De opkomst van de herenboeren was vooral het gevolg van de agrarische revolutie. Karl Marx beschreef in het beroemde hoofdstuk 24 van Het Kapitaal (1867) het ontstaan van het agrarische kapitalisme in Engeland aan de hand van het succes van de agrarische ondernemers of kapitalistische pachters, met name in East Anglia. Elders in West-Europa bestonden meer landbouwgebieden waar de herenboeren dominant waren, met name in grote delen van Frankrijk (Normandië), Duitsland (Oost-Elbië en Sleeswijk-Holstein) en Italië (Povlakte). De film Novecento van Bernardo Bertolucci (1976) is gewijd aan de sociale tegenstellingen op een Italiaanse herenboerderij.

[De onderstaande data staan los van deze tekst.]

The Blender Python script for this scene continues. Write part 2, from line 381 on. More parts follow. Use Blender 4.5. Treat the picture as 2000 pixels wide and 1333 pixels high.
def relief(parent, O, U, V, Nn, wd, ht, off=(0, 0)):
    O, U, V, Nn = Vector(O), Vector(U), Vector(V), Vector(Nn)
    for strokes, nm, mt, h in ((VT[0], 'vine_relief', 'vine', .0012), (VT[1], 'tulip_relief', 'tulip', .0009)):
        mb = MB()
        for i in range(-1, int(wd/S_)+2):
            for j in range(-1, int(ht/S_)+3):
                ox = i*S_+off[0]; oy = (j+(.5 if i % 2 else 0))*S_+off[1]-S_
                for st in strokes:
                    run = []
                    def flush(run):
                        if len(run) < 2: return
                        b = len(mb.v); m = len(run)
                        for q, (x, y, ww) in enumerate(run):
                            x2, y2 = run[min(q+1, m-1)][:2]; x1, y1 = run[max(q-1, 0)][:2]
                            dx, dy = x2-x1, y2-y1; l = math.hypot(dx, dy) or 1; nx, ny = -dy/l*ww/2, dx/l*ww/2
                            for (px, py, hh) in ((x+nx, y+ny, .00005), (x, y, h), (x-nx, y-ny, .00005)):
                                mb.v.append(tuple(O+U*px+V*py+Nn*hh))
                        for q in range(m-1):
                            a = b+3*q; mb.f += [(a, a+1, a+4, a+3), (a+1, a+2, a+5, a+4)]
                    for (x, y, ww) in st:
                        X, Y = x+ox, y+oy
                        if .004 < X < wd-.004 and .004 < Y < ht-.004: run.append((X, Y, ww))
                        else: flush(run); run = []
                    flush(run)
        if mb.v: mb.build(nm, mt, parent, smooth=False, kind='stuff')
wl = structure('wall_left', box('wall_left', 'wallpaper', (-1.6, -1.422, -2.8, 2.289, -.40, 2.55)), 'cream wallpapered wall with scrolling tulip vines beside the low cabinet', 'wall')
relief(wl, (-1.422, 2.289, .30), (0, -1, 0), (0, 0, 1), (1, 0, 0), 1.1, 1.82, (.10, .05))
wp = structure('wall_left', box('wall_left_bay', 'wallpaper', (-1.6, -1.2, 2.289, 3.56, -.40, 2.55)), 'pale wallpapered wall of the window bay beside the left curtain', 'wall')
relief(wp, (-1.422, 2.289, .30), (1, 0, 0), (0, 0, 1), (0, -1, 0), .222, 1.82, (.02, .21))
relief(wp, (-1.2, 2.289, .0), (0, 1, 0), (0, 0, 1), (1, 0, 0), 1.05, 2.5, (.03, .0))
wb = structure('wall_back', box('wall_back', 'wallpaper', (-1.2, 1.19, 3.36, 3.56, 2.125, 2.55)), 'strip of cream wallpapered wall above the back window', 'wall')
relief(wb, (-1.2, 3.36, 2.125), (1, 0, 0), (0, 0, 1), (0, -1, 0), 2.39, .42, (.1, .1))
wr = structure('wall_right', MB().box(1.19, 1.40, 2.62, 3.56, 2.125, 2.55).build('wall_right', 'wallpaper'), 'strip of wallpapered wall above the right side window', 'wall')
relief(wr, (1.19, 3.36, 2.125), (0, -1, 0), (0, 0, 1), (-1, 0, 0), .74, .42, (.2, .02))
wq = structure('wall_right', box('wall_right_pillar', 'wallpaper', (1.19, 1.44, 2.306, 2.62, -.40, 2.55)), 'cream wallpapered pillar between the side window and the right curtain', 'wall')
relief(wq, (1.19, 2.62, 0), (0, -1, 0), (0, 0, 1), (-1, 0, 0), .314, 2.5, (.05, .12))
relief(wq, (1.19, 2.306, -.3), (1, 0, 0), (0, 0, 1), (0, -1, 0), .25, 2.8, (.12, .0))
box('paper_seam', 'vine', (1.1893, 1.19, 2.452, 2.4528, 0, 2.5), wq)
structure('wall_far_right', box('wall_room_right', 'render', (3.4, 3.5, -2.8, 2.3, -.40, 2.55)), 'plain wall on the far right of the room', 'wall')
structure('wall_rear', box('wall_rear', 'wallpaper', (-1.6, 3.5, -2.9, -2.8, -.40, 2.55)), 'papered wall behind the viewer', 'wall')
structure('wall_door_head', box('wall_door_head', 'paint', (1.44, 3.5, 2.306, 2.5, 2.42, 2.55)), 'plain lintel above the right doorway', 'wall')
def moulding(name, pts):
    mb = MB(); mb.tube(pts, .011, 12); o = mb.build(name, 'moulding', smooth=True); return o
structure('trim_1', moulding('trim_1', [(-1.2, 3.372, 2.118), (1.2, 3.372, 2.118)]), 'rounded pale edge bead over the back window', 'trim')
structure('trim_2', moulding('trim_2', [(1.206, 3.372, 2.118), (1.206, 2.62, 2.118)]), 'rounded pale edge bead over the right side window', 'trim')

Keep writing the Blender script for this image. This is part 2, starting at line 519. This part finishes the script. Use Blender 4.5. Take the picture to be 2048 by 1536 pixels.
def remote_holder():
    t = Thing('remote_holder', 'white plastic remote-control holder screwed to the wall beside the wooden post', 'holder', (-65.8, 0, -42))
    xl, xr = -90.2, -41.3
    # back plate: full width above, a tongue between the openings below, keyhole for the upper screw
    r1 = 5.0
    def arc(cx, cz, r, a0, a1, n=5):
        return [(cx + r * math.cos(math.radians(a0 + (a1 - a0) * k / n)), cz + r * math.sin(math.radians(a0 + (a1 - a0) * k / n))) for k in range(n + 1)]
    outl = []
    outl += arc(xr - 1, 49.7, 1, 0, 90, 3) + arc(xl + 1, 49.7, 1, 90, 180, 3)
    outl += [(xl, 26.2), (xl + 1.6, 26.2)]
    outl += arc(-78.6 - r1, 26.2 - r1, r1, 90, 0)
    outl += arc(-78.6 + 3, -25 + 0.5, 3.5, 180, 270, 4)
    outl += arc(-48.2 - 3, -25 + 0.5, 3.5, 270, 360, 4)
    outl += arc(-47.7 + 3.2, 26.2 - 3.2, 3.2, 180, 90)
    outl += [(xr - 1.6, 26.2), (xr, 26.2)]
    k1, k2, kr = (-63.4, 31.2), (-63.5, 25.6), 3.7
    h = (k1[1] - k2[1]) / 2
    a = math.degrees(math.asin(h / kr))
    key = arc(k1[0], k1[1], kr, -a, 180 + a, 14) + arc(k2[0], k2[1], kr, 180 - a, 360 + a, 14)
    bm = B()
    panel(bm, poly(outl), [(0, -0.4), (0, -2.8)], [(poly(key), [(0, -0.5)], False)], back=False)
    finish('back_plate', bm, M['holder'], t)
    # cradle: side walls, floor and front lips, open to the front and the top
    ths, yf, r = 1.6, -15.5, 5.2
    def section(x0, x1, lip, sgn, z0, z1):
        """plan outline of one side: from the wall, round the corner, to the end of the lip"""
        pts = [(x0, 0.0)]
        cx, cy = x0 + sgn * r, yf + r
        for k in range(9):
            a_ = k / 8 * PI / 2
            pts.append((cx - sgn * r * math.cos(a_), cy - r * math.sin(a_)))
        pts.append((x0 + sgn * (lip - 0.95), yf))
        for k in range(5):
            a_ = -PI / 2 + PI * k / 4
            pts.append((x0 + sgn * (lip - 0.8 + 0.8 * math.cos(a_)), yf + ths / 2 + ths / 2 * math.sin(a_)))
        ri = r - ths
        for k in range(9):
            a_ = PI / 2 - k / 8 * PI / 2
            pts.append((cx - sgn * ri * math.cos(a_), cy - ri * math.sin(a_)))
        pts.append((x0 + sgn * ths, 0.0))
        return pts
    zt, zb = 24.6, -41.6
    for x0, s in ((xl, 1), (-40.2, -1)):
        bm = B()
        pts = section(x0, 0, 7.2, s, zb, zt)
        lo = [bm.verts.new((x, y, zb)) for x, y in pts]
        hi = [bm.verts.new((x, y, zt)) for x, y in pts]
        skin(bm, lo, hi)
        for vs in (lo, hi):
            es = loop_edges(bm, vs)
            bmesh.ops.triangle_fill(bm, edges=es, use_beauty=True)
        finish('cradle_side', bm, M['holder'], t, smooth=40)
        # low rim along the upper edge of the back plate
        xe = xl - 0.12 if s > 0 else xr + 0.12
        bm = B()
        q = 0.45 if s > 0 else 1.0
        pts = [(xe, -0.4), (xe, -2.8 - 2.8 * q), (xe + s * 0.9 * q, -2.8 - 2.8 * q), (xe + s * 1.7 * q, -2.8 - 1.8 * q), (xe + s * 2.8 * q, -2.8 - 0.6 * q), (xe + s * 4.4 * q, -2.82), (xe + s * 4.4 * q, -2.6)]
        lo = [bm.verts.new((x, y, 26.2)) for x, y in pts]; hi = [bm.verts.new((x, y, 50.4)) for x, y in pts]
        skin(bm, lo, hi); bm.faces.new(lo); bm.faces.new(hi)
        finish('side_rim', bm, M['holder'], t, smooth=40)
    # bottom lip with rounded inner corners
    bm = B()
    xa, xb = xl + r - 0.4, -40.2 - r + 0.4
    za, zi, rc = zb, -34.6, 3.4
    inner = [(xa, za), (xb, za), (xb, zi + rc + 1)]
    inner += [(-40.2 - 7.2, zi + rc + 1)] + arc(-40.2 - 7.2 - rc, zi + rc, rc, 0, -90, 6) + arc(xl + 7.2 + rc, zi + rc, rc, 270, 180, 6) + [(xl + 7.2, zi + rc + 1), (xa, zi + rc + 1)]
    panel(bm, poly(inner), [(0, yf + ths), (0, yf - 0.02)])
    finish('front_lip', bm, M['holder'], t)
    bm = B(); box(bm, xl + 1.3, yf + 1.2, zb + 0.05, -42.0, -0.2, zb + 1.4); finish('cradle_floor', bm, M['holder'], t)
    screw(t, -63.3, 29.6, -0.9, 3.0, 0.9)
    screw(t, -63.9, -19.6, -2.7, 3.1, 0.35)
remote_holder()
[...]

Voorgangers van de negentiende-eeuwse herenboeren waren de eigenerfden, in Engeland yeomen genoemd. Daarmee vergelijkbaar zijn de Hufner of Vollbauern in Duitsland.

In de negentiende eeuw stonden de herenboeren bekend om hun rijkdom vanwege het verbouwen en verhandelen van grote hoeveelheden graan, aardappelen en andere landbouwproducten. Deze rijkdom uitte zich vooral in sociale positie en aanzien. Boerderijen werden vergroot en versierd en omgeven door de slingertuinen in Engelse landschapsstijl. Door de verschillen tussen enerzijds de kleine groep herenboeren en anderzijds de landarbeiders waren de klassentegenstellingen groot. Meerdere herenboeren waren actief in de plaatselijke, provinciale en landelijke politiek.